WORK REQUIRED – Leave the pictures out and quote every line from the start of the listing to the line with "NW = normals(wv0, Qh)", inclusive.

3D scene scripts:
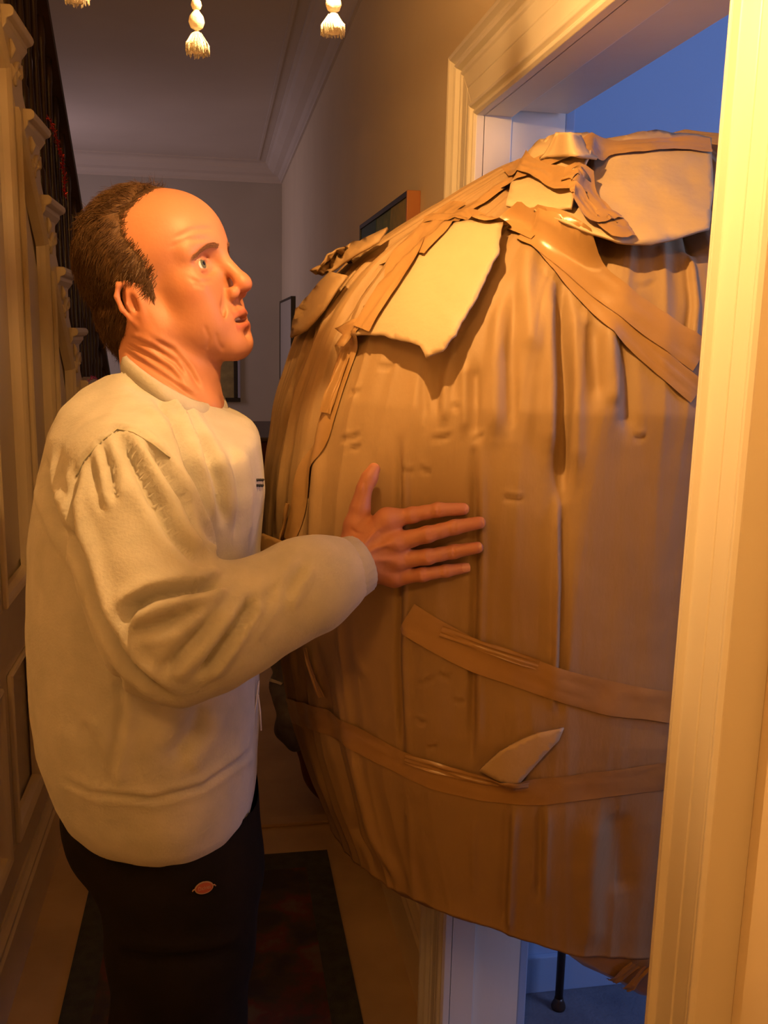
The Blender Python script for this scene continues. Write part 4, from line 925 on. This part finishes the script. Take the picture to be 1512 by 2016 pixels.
# ears
for s in (1, -1):
    ex = -.018; ed = -.009
    G.ell((ex - .002, .0765 * s, -.018 + ed), (.0165, .0060, .027), .008, rot=rotm(.35 * s, 0, 0).T)
    hel = [(.008, .072, -.010), (.009, .0765, .004), (.001, .082, .0125), (-.010, .086, .011), (-.0175, .088, -.002), (-.0165, .087, -.018), (-.010, .083, -.032), (-.003, .079, -.042)]
    G.chain([(ex + p[0], p[1] * s, p[2] + ed) for p in hel], [.0028, .0036, .0040, .0040, .0038, .0036, .0036, .004], .003)
    G.ell((ex + .003, .0765 * s, -.042 + ed), (.0080, .0045, .0085), .004)
    G.chain([(ex - .001, .0835 * s, .002 + ed), (ex - .007, .0850 * s, -.014 + ed), (ex - .004, .0820 * s, -.030 + ed)], [.0028, .0030, .0030], .003)
    G.ell((ex + .003, .0865 * s, -.016 + ed), (.0060, .0090, .0115), .003, sub=True); G.ell((ex + .011, .0780 * s, -.017 + ed), (.0050, .0045, .0060), .004)
    G.ell((ex - .010, .0895 * s, -.006 + ed), (.0028, .0040, .0120), .003, sub=True)
nb0 = w2h(A3(338, 800, 1.225)); nf0 = w2h(A3(365, 812, 1.215))
G.cap((-.045, 0, -.050), nb0, .056, .066, .03); G.cap((.000, 0, -.085), nf0, .036, .052, .03)
for s in (1, -1): G.cap((-.030, .052 * s, -.050), w2h(A3(415, 800, 1.215 - .03 * s * -1)), .011, .012, .022)
Vh, Qh = G.mesh(); Vh = relax(Vh, Qh, 1, .35); Nh = normals(Vh, Qh)
wv0 = h2w(Vh); Th = bvh(wv0, Qh)
NW = normals(wv0, Qh)
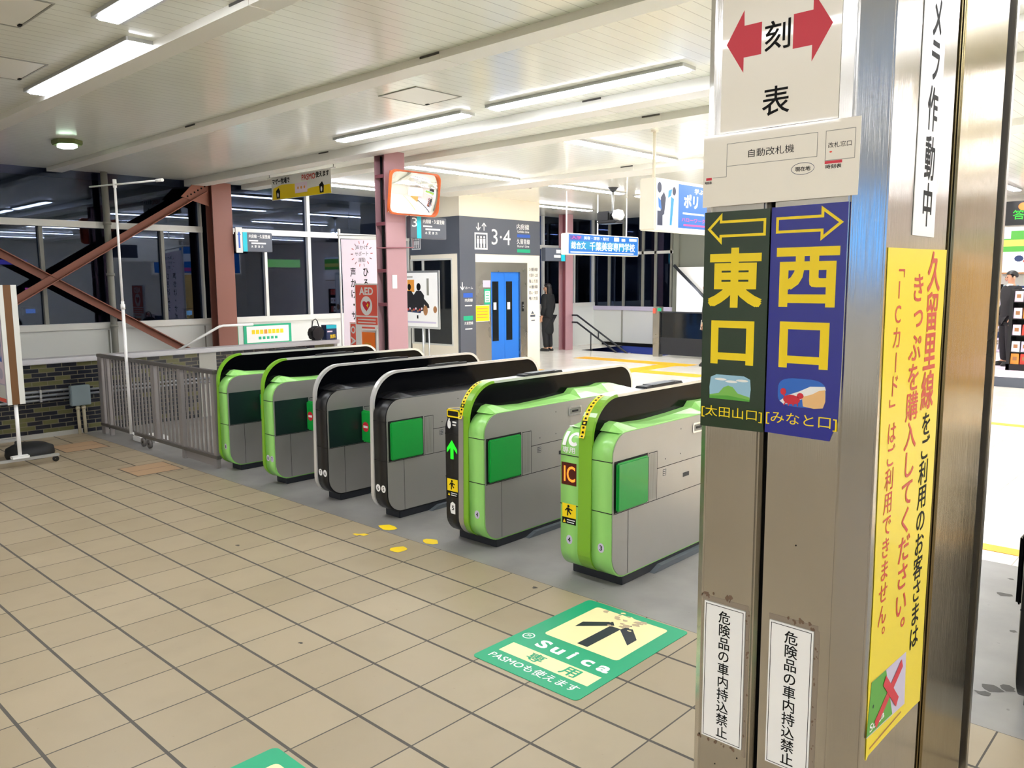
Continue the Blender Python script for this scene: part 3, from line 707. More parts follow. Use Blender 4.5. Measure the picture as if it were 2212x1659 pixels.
# double gate with IC display
g6, x0, x1 = gate('ticket_gate', -2.418, 'double', 'ogreen', 'lgreen', 'lgreen', False, 'all green fronted ticket gate with glowing IC display, nearest to the steel pillar', (('4', -2.70),), (('3', -2.485),), w=.131, rim=.086)
u = x0-.067
b = MB(); b.rect(F, u-.054, .528, u+.050, .652, 'led_dark', .0016); b.text(F, 'IC', u-.036, .546, .078, .088, 'led_orange', .012, .0026); b.build('led_display', g6)
warn_sticker(g6, u, .345)
b = MB(); b.text(F, '専用', u-.046, .706, .086, .034, 'vwhite', .012, .0016)
# big IC lettering wraps the rounded upper front
pr_ = body_prof()
def wrap(zlen):  # arclength up the front profile from z=.715
    r = .125; zc = .84-r
    if zlen < 0: return (YF-.003, .715+zlen)
    a = min(zlen/r, PI/2); rr = r+.003
    return (YF+r-rr*math.cos(a), zc+rr*math.sin(a))
NS = 10
for i in range(NS):      # I
    (ya, za), (yb, zb) = wrap(.030+.082*i/NS), wrap(.030+.082*(i+1)/NS)
    b.add([(u-.050, ya, za), (u-.026, ya, za), (u-.026, yb, zb), (u-.050, yb, zb)], [(0, 1, 2, 3)], 'vwhite')
NC = 28; pc = []         # C
for k in range(NC+1):
    q = math.radians(48+264*k/NC)
    for r_ in (1, .52): pc.append((u+.024+.040*r_*math.cos(q), .071+.041*r_*math.sin(q)))
b.add([(x_, *wrap(z_)) for x_, z_ in pc], [(2*k, 2*k+2, 2*k+3, 2*k+1) for k in range(NC)], 'vwhite'); b.build('ic_lettering', g6)
rim_label(g6, x0+.008, x0+.040)
# gate at the right edge of the frame (only its aisle side shows)
t = thing('ticket_gate', (-.36, 4.2, 0), 'black ticket gate cut by the right edge of the photo', 'ticket gate', 'automatic ticket gates in a row')
pd = MB(); pd.box(-.56, -.30, 3.46, 4.98, 0, .05, 'darkmetal'); pd.build('pedestal', t, bevel=.004)
sh = MB(); sh.prism(shield_prof(.0), EXT, -.44, -.36, 'blackgloss'); sh.build('shield', t)
gate_half(t, -.44, -.575, 'black', 'double', False, (), 0)
for o in t.children:
    if o.name.split('.')[0] == 'flap': o.data.materials[0] = M['blackgloss']; lab(o, 'black padded flap')

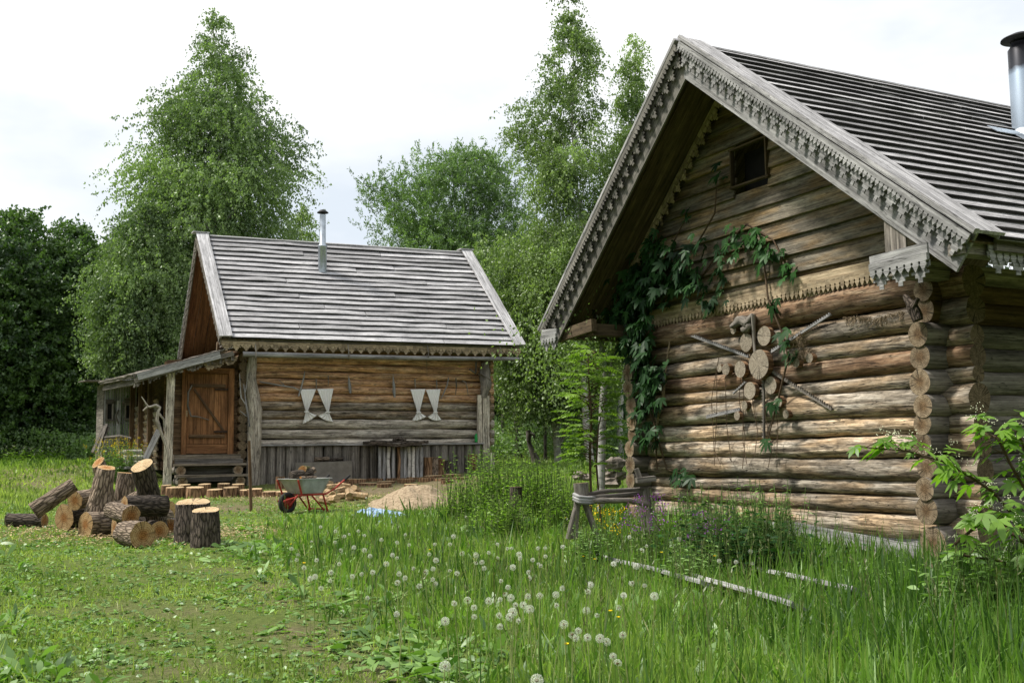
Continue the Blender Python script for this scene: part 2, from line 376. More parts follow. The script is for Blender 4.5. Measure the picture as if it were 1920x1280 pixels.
W_FRESH = wood('fresh_timber', ((.22, .14, .07), (.45, .31, .17), (.6, .45, .28)), (1, 16, 16), vary=.2)
E_FRESH = endgrain('fresh_cut_end', ((.24, .14, .06), (.44, .28, .13), (.58, .41, .215)), 46, heart=(.72, .5, .32))
E_FRESHP = endgrain('fresh_cut_pale', ((.30, .20, .10), (.50, .36, .20), (.62, .48, .30)), 46)
B_OAK = barkmat('bark_oak', (.012, .009, .007), (.15, .12, .095), (9, 42, 42))
B_OAKL = barkmat('bark_oak_light', (.045, .03, .02), (.40, .31, .23), (8, 38, 38))
E_LOGD = endgrain('log_end_dark', ((.05, .036, .022), (.15, .11, .065), (.25, .19, .12)), 70)
B_TREE = barkmat('bark_tree_dark', (.01, .009, .007), (.09, .08, .065), (3, 14, 14), .6)
B_BIRCH = barkmat('bark_birch', (.03, .028, .025), (.55, .53, .49), (9, 5, 5), .3, birch=True)
B_STUMP = barkmat('bark_stripped', (.05, .025, .012), (.30, .18, .10), (3, 20, 20), .7)
M_BLACK = plain('soot_black_iron', (.02, .02, .022), .6)
M_DARK = plain('dark_void', (.012, .011, .01), .9)
M_STEEL = plain('galvanised_steel', (.42, .46, .50), .38, .85, .2, 9)
M_IRON = plain('rusty_iron', (.05, .03, .02), .8, .2, .5, 20)
M_FIBRE = plain('tow_fibre', (.30, .23, .15), .95, 0, .4, 40, .5)
# ================================================================== GROUND
def axis(n, lo, hi, c): 
    t = np.linspace(-1, 1, n); s = np.sinh(t*4.2)/math.sinh(4.2); return c+np.where(s < 0, s*(c-lo), s*(hi-c))
gxv = axis(260, -260, 260, 0.); gyv = axis(260, -120, 400, 10.)
XX, YY = np.meshgrid(gxv, gyv); ZZ = G(XX, YY).reshape(XX.shape)
for i in range(XX.shape[0]):
    for j in range(XX.shape[1]):
        if abs(XX[i, j]) < 16 and 0 < YY[i, j] < 34: ZZ[i, j] += .03*mnoise.noise((XX[i, j]*.9, YY[i, j]*.9, 0))+.012*mnoise.noise((XX[i, j]*4, YY[i, j]*4, 3))
me = bpy.data.meshes.new('ground'); nx_, ny_ = len(gxv), len(gyv)
vs = np.stack([XX.ravel(), YY.ravel(), ZZ.ravel()], 1)
fs = [(j*nx_+i, j*nx_+i+1, (j+1)*nx_+i+1, (j+1)*nx_+i) for j in range(ny_-1) for i in range(nx_-1)]
me.from_pydata(vs.tolist(), [], fs); me.polygons.foreach_set('use_smooth', [True]*len(fs))
def groundmat():
    m, nt, b, out = newmat('meadow_soil_and_turf'); L = nt.links.new
    tc = nd(nt, 'ShaderNodeTexCoord')
    n1 = nd(nt, 'ShaderNodeTexNoise', Scale=.55, Detail=8, Roughness=.65); L(tc.outputs['Object'], n1.inputs['Vector'])
    n2 = nd(nt, 'ShaderNodeTexNoise', Scale=22., Detail=8, Roughness=.75); L(tc.outputs['Object'], n2.inputs['Vector'])
    r1 = ramp(nt, [(.3, (.05, .075, .018)), (.5, (.11, .15, .035)), (.75, (.18, .19, .07))]); L(n2.outputs['Fac'], r1.inputs[0])
    r2 = ramp(nt, [(.3, (.09, .065, .04)), (.55, (.20, .155, .10)), (.8, (.32, .26, .18))]); L(n2.outputs['Fac'], r2.inputs[0])
    a = attr(nt, 'bare'); ad = nd(nt, 'ShaderNodeMath', operation='ADD'); ad.use_clamp = True
    r3 = ramp(nt, [(.66, 0), (.76, .7)]); L(n1.outputs['Fac'], r3.inputs[0]); L(a.outputs['Fac'], ad.inputs[0]); L(r3.outputs[0], ad.inputs[1])
    c = mixc(nt, ad, r1, r2); L(c.outputs[2], b.inputs['Base Color']); b.inputs['Roughness'].default_value = .95; b.inputs['Specular IOR Level'].default_value = .1
    bp = nd(nt, 'ShaderNodeBump', Strength=.8, Distance=.04); L(n2.outputs['Fac'], bp.inputs['Height']); L(bp.outputs[0], b.inputs['Normal'])
    return m
BARE = [gnd(*p)[:2].tolist()+[r, s] for p, r, s in (((560, 930), 1.3, .9), ((430, 955), .9, .9), ((700, 920), 2.2, .9), ((850, 905), 1.8, .9), ((620, 985), .7, .7), ((530, 1125), .22, .7), ((560, 1185), .22, .9), ((690, 1250), .2, .9), ((95, 905), 1.4, .8), ((75, 880), 2., .8), ((240, 1140), .3, .25), ((300, 1250), .25, .3), ((60, 940), .8, .8), ((330, 1150), .22, .5), ((290, 1200), .18, .45), ((330, 1260), .2, .5), ((420, 1070), .25, .4), ((445, 1000), .6, .5), ((610, 1215), .2, .8), ((730, 1278), .2, .9), ((490, 1100), .25, .6))]
def bare(X, Y):
    o = np.zeros(np.shape(X))
    for x, y, r, s in BARE: o = np.maximum(o, s*np.exp(-((X-x)**2+((Y-y)*.8)**2)/(r*r)))
    return o
at_ = me.attributes.new('bare', 'FLOAT', 'POINT'); at_.data.foreach_set('value', bare(vs[:, 0], vs[:, 1]).astype('f'))
me.materials.append(groundmat()); go = bpy.data.objects.new('ground', me); COL.objects.link(go); tag(go, 'rough meadow ground rising towards the far cabin', 'ground', kind='structure')
# ================================================================== RIGHT CABIN
ang = math.atan(1020/FPX); u = np.array([-math.sin(ang), math.cos(ang), 0]); v = np.array([math.cos(ang), math.sin(ang), 0]); zz = np.array([0, 0, 1.])
RC = atY(1740, 1000, 10.); RC[2] = 0
def RS(s, t, z): return RC+v*s+u*t+zz*z
def rst(px, py, s):
    p = onplane(px, py, RC+s*v, v); q = p-RC; return q@u, p[2]
WL = 4.98; SW = .34            # gable width between wall axes; gable wall axis behind the log ends
def teeth(mb, O, X, Y, Z, length, wd, h, th, m=0, top=0., frac=None, r=None):
    """carved lace strip: down-pointing teeth divided by keyhole slots"""
    n = max(1, int(round(length/wd))); wd = length/n
    for i in range(n):
        x = i*wd; hh = h*(1+.06*random.uniform(-1, 1))
        o = [(0, top), (wd, top), (wd, -.42*h), (.86*wd, -.46*h), (.84*wd, -.56*h), (.95*wd, -.62*h), (.5*wd, -hh), (.05*wd, -.62*h), (.16*wd, -.56*h), (.14*wd, -.46*h), (0, -.42*h)]
        mb.prism([(x+a, b) for a, b in o], O, X, Y, Z, th, m, r=(.5+.2*math.sin(i*.3)) if r is None else r)
def crosses(mb, O, X, Y, Z, length, wd, h, th, m=0, r=None):
    """second lace layer: stepped pendants"""
    n = max(1, int(round(length/wd))); wd = length/n
    for i in range(n):
        x = i*wd
        o = [(0, 0), (wd, 0), (wd, -.26*h), (.90*wd, -.34*h), (.80*wd, -.34*h), (.80*wd, -.46*h), (.93*wd, -.46*h), (.93*wd, -.60*h), (.74*wd, -.60*h), (.74*wd, -.78*h), (.61*wd, -.78*h), (.61*wd, -h),
             (.39*wd, -h), (.39*wd, -.78*h), (.26*wd, -.78*h), (.26*wd, -.60*h), (.07*wd, -.60*h), (.07*wd, -.46*h), (.20*wd, -.46*h), (.20*wd, -.34*h), (.10*wd, -.34*h), (0, -.26*h)]
        mb.prism([(x+a, b) for a, b in o], O, X, Y, Z, th, m, r=(.4+.3*math.sin(i)) if r is None else r)

cab = thing('log_cabin', 'large near log cabin with carved bargeboards and a creeper on its gable wall', 'cabin', RS(0, 2.5, -.1))
gaps = [2.86, 2.541, 2.298, 2.108, 1.903, 1.745, 1.483, 1.284, 1.07, .836, .686, .51, .283]
gw = MB(); gw.plank(RS(SW, .05, .35), RS(SW, WL-.05, .35), (0, 0, 1), .3, .06, m=0); 
for i in range(3): gw.plank(RS(SW+.05, .05, .75+.8*i), RS(SW+.05, WL-.05, .75+.8*i), (0, 0, 1), .9, .04)
gwo = gw.build('gable_wall', M_DARK, cab)
def wob(i, a): return .014*math.sin(i*2.7+a)
for i in range(len(gaps)-1):
    hi, lo = gaps[i], gaps[i+1]; r = (hi-lo)/2+.004; c = (hi+lo)/2
    mb = MB(); P = []; Rr = []
    for k in range(9):
        t = -.38+(WL+.76)*k/8; P.append(RS(SW+.008*math.sin(k*1.7+i), t, c+(.02 if i == 0 else .012)*math.sin(k*.9+i*2))); Rr.append(r*(1.0+.10*(.5-k/8)*(1 if i % 2 else -1)))
    mb.tube(P, Rr, 24, .10, 0, 1, sub=12, nfreq=3.2, r=random.random())
    wm = W_LOGO if i in (0, 3) else (W_LOG)
    mb.build('log', [W_LOGM if wm is W_LOGO else wm, E_LOGD], gwo)
# side walls: logs along v, ends towards camera
cz = [2.22, 2.01, 1.78, 1.555, 1.38, 1.19, .975, .775, .585, .29, .02]
for side, t0 in (('near', 0.), ('far', WL)):
    sw = MB(); sw.plank(RS(SW, t0, 1.2), RS(7.0, t0, 1.2), (0, 0, 1), 2.3, .05); swo = sw.build('side_wall', M_DARK, cab)
    for i, c in enumerate([2.66, 2.45]+cz):
        nxt = ([2.66, 2.45]+cz)[i+1] if i < len(cz)+1 else -.22
        prv = ([2.66, 2.45]+cz)[i-1] if i else 2.87
        r = (prv-nxt)/4+.012
        s0 = random.uniform(-.03, .03)
        if i < 2: s0 = .1 if i == 0 else .12
        if side == 'far': s0 += .02
        mb = MB(); jx = .018*math.sin(i*2.1)
        mb.tube([RS(s0+x, t0+jx+.01*math.sin(x*2+i), c+.006*math.sin(x+i)) for x in (0, .35, .9, 2, 3.5, 5.2, 7.0)], [r*.98, r, r, r*1.02, r, r, r], 22, .08, 0, 1, sub=5, nfreq=2.6)
        mb.build('log', [W_GREYD if i > 1 else W_BROWN, E_LOG], swo)  # darker wood than the gable's, putting the eave shade into the colour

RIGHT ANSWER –
The Blender Python script for this scene continues. Write part 4, from line 925 on. This part finishes the script. Take the picture to be 1512 by 2016 pixels.
# ears
for s in (1, -1):
    ex = -.018; ed = -.009
    G.ell((ex - .002, .0765 * s, -.018 + ed), (.0165, .0060, .027), .008, rot=rotm(.35 * s, 0, 0).T)
    hel = [(.008, .072, -.010), (.009, .0765, .004), (.001, .082, .0125), (-.010, .086, .011), (-.0175, .088, -.002), (-.0165, .087, -.018), (-.010, .083, -.032), (-.003, .079, -.042)]
    G.chain([(ex + p[0], p[1] * s, p[2] + ed) for p in hel], [.0028, .0036, .0040, .0040, .0038, .0036, .0036, .004], .003)
    G.ell((ex + .003, .0765 * s, -.042 + ed), (.0080, .0045, .0085), .004)
    G.chain([(ex - .001, .0835 * s, .002 + ed), (ex - .007, .0850 * s, -.014 + ed), (ex - .004, .0820 * s, -.030 + ed)], [.0028, .0030, .0030], .003)
    G.ell((ex + .003, .0865 * s, -.016 + ed), (.0060, .0090, .0115), .003, sub=True); G.ell((ex + .011, .0780 * s, -.017 + ed), (.0050, .0045, .0060), .004)
    G.ell((ex - .010, .0895 * s, -.006 + ed), (.0028, .0040, .0120), .003, sub=True)
nb0 = w2h(A3(338, 800, 1.225)); nf0 = w2h(A3(365, 812, 1.215))
G.cap((-.045, 0, -.050), nb0, .056, .066, .03); G.cap((.000, 0, -.085), nf0, .036, .052, .03)
for s in (1, -1): G.cap((-.030, .052 * s, -.050), w2h(A3(415, 800, 1.215 - .03 * s * -1)), .011, .012, .022)
Vh, Qh = G.mesh(); Vh = relax(Vh, Qh, 1, .35); Nh = normals(Vh, Qh)
wv0 = h2w(Vh); Th = bvh(wv0, Qh)
NW = normals(wv0, Qh)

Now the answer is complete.